If the foreign spouse has obtained an offer of employment, he or she may apply to have the permit amended to allow him or her to take up that employment.

 

When a foreign national is moving to South Africa for some lawful purpose, he or she may bring a partner regardless of the couple’s sexual orientation. The “accompanying spouse” must (principally) prove that the spousal relationship exists. Unfortunately, the “dispensation” allowing a foreign spouse to take up employment in South Africa applies only to the spouses of South African citizens.

 

United States

Same-sex or opposite-sex partners who are not legally married, whether or not they are in a legally recognized domestic partnership, may qualify for a B-2 visitor’s visa to accompany a nonimmigrant partner, provided they can demonstrate the normally required intent not to immigrate or overstay in the United States. The primary purpose of coming to the United States must be to accompany the “significant other” who has already demonstrated nonimmigrant intent in obtaining his or her own visa, whether it be as a visitor, student, temporary worker, or other nonimmigrant classification.

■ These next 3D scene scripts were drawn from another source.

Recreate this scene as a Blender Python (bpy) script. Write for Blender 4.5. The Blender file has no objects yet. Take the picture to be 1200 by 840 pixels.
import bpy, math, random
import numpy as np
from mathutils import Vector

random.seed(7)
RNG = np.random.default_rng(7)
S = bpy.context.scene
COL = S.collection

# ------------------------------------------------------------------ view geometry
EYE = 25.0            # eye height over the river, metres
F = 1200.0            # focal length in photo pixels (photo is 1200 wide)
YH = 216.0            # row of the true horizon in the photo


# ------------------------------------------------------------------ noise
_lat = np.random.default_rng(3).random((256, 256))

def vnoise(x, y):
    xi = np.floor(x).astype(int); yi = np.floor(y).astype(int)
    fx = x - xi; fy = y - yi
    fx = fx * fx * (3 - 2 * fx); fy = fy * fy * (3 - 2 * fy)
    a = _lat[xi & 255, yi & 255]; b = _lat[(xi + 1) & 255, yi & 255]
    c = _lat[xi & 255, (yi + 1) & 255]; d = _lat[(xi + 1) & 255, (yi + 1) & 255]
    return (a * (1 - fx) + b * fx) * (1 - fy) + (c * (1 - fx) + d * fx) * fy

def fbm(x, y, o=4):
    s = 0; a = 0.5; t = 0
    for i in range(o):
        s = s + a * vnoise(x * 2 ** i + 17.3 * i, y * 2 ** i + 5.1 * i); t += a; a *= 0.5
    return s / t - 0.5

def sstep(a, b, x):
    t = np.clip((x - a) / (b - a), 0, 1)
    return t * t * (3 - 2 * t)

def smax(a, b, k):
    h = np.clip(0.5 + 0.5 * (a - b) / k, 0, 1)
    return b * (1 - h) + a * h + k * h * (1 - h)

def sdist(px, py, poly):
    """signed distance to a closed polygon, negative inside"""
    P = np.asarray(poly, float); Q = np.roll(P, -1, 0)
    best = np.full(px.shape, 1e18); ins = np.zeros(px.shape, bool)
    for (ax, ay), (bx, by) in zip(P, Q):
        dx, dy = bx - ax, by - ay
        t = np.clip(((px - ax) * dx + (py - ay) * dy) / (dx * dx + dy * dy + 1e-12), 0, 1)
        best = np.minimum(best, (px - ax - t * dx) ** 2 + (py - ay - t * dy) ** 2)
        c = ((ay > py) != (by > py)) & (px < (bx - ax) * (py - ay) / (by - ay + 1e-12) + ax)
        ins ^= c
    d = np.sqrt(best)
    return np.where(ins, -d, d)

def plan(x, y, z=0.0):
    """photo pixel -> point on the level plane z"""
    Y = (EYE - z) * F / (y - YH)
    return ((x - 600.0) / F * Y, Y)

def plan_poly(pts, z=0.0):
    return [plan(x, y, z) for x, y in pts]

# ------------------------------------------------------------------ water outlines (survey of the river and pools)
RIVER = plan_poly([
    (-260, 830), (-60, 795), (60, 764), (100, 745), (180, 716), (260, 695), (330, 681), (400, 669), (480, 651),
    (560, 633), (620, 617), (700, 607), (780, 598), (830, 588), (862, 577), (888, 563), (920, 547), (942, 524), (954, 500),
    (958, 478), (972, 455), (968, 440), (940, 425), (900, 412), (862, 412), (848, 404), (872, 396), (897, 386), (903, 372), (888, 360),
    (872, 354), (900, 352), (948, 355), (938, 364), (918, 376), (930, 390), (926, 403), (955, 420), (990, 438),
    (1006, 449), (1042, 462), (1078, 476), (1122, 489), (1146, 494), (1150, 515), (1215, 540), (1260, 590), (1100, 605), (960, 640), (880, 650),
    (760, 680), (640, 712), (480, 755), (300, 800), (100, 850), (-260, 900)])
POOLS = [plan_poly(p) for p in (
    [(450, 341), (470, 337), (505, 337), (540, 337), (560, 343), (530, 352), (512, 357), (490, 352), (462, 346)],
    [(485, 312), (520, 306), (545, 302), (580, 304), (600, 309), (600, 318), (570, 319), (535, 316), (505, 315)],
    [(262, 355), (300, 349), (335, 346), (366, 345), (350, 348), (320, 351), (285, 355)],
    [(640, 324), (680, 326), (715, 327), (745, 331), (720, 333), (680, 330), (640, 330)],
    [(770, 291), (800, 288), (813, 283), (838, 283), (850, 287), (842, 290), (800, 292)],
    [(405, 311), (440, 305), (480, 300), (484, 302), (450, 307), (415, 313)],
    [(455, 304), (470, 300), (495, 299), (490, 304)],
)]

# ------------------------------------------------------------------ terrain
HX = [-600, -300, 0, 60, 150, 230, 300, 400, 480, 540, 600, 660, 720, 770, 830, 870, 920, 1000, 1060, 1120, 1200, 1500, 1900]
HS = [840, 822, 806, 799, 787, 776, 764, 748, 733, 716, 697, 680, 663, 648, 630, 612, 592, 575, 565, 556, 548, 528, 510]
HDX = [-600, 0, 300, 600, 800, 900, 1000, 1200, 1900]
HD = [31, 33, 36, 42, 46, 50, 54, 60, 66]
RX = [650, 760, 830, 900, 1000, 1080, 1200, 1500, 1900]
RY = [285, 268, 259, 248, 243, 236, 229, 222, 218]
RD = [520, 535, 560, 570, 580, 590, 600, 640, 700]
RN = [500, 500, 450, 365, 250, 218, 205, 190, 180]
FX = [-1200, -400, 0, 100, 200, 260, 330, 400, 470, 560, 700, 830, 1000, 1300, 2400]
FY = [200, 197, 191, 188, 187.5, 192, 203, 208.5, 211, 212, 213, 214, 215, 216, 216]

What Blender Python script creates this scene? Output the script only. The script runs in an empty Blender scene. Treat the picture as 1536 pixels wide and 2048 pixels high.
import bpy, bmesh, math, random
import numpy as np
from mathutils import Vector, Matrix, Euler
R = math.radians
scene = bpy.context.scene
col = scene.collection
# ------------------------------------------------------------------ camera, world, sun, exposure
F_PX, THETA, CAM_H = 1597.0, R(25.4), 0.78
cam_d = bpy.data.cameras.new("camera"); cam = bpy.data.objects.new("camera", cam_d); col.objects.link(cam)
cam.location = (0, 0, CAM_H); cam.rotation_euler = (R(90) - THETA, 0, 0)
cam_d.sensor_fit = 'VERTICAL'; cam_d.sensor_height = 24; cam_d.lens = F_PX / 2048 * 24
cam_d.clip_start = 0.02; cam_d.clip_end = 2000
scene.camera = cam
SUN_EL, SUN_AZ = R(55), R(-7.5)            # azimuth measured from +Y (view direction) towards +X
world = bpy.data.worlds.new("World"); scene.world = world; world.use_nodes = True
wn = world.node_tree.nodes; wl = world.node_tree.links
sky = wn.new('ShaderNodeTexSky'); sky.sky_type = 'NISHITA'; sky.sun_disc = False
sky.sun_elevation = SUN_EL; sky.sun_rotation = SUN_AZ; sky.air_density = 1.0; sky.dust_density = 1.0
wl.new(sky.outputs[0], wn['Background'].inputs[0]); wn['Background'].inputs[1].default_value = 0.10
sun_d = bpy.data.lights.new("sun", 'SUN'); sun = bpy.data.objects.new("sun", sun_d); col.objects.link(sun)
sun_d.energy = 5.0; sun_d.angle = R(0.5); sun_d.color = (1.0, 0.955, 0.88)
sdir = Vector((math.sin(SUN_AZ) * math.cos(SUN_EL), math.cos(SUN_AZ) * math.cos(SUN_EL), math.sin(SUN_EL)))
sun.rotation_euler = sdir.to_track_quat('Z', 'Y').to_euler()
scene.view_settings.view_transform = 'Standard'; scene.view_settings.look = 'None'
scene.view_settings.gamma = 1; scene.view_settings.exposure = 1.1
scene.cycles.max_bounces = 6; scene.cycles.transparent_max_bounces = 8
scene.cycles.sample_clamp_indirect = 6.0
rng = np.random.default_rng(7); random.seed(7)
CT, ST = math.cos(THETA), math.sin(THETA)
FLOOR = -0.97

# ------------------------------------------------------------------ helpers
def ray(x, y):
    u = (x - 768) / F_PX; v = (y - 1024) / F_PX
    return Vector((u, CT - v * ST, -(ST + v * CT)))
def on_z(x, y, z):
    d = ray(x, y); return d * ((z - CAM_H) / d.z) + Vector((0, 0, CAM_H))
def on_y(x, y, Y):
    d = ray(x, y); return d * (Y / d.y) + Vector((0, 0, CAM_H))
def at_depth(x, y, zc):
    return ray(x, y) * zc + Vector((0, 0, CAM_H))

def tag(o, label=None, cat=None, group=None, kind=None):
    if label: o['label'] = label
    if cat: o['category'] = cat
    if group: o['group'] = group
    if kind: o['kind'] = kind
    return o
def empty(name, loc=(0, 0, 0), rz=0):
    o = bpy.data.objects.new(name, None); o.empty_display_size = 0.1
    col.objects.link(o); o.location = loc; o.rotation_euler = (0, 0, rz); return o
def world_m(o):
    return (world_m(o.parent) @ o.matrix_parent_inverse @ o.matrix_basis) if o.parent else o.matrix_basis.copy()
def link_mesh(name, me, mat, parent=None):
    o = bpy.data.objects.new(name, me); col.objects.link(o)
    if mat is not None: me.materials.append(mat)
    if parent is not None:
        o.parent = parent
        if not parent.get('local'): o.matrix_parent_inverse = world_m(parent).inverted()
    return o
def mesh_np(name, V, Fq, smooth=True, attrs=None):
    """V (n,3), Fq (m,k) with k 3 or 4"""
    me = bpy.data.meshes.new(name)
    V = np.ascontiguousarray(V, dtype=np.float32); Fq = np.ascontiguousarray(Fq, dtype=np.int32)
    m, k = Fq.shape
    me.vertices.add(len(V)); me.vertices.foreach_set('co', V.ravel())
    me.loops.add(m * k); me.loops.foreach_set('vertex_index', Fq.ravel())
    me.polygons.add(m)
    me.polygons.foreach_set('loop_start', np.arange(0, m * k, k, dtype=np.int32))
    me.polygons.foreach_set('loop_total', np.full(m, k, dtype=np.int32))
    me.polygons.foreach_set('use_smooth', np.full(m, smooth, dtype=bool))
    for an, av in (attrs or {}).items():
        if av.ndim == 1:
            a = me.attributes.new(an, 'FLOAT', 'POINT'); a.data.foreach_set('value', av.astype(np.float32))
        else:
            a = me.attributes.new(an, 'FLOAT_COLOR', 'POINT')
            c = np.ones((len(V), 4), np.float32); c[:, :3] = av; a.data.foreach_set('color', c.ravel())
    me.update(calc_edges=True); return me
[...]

In making the assessment, U.S. immigration authorities will consider the current circumstances and prospects in the home country upon return, as well as the strength of his or her relationship with the “principal” alien and the principal’s own ties abroad.

 

The principal applicant may be exempt from having to document nonimmigrant intent under an H or L visa or from having to document a residence abroad under an A, E, G, I, O, or R visa classification. The accompanying B-2 visitor partner, however, must show nonimmigrant intent and a residence abroad, whether it be his or her own address or that of a relative or friend. Partners are not eligible for benefits as an immigrant unless they are in a marital relationship that is valid under the laws of the jurisdiction where the marriage was performed. This is recognized even if the marriage is not recognized in their place of residence. A domestic partnership does not confer any benefits as an immigrant.